Loury cuenta esta historia porque quiere que sus estudiantes entiendan la importancia de la identidad racial, que sus opiniones sean tomadas como lo que son, como las ideas de un negro que no pretende, ni puede, ni quiere ser neutral. “Mi identidad racial no es irrelevante para el tema en cuestión, para el estudio de la condición social de los negros en mi país”, dice. Hace ya más de tres décadas, muchas ciudades de los Estados Unidos se segregaron espacialmente. Los blancos se fueron a los suburbios, llevándose consigo los empleos, las oportunidades y las buenas escuelas. En el centro quedaron los negros, atrapados física y socialmente. Para muchos negros, los empleos desaparecieron y las oportunidades se hicieron escasas e invisibles. La vida se convirtió en un ir y venir entre la informalidad y la ilegalidad. Las familias se fracturaron, el crimen se disparó y el tráfico de drogas se convirtió en la principal actividad económica de muchas áreas deprimidas.
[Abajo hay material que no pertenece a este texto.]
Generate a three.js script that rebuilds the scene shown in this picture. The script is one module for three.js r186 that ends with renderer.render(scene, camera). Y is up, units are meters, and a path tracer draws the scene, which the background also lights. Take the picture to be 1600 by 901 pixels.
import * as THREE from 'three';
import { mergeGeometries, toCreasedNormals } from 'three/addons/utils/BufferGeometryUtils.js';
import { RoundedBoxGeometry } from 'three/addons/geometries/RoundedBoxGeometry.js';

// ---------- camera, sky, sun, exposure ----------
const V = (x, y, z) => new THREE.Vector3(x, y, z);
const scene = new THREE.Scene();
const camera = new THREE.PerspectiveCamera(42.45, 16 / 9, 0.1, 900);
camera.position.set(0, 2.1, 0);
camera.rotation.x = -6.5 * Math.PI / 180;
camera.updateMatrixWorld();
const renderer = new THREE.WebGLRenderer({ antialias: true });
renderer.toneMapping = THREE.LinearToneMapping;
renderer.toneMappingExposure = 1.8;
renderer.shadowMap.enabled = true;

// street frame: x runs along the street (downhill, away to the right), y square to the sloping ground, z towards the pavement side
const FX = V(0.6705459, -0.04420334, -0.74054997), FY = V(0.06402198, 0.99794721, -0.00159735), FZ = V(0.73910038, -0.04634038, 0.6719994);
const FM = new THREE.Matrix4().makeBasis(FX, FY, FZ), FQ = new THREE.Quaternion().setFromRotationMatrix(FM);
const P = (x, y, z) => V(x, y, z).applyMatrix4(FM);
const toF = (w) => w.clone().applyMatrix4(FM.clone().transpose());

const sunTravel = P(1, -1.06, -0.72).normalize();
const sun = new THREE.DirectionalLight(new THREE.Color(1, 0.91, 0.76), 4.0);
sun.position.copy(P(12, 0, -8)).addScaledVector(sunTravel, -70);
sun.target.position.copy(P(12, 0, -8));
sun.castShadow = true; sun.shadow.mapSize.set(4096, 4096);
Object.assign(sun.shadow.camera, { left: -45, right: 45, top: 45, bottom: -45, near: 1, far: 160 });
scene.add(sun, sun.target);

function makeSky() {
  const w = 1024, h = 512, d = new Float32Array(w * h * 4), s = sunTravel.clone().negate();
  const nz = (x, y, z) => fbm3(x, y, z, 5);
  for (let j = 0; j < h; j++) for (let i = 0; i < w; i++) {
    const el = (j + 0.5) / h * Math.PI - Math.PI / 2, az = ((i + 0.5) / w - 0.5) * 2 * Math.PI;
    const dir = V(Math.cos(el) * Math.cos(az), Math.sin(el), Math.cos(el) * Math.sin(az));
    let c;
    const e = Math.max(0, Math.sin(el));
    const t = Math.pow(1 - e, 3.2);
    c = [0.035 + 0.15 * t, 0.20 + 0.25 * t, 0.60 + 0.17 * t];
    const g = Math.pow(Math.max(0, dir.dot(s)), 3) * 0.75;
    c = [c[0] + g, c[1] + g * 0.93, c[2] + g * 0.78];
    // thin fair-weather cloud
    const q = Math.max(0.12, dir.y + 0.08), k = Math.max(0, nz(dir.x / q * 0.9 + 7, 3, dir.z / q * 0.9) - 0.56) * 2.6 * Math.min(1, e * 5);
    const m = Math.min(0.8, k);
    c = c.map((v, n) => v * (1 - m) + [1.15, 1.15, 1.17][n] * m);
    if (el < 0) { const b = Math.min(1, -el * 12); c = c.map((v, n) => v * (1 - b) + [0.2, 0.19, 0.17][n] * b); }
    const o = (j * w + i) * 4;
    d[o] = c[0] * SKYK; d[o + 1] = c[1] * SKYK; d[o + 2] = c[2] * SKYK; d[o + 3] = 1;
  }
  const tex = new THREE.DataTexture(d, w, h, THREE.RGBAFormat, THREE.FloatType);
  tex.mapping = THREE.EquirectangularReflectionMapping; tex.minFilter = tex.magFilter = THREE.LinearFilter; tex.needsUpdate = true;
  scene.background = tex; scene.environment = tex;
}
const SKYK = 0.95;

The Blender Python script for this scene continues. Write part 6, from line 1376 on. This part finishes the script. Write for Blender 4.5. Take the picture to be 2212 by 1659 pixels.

La respuesta a este problema fue, en opinión de Loury, una vergüenza. La sociedad optó por lo fácil, por encerrar a quienes quedaron atrapados en los guetos. Los Estados Unidos se convirtieron en una nación de carceleros. Los reclusos suman actualmente más de dos millones de personas. Por cada blanco en la cárcel, hay ocho negros. Todo ocurrió no por la perversidad de unos pocos, no por la voluntad de un solo hombre o de un conjunto de políticos despiadados, sino por la renuencia de la mayoría a aceptar la culpa, la responsabilidad compartida en el surgimiento de enclaves que concentraron la pobreza, aniquilaron las oportunidades y estimularon las conductas criminales.
La historia es inquietante, muestra la facilidad con la cual una sociedad puede perder su orientación moral. Las identidades raciales, los temores de las clases medias, la pequeñez de la política, etc., produjeron, en una generación, un esperpento moral: una nación con millones de reclusos de la misma raza y una mayoría temerosa de carceleros involuntarios.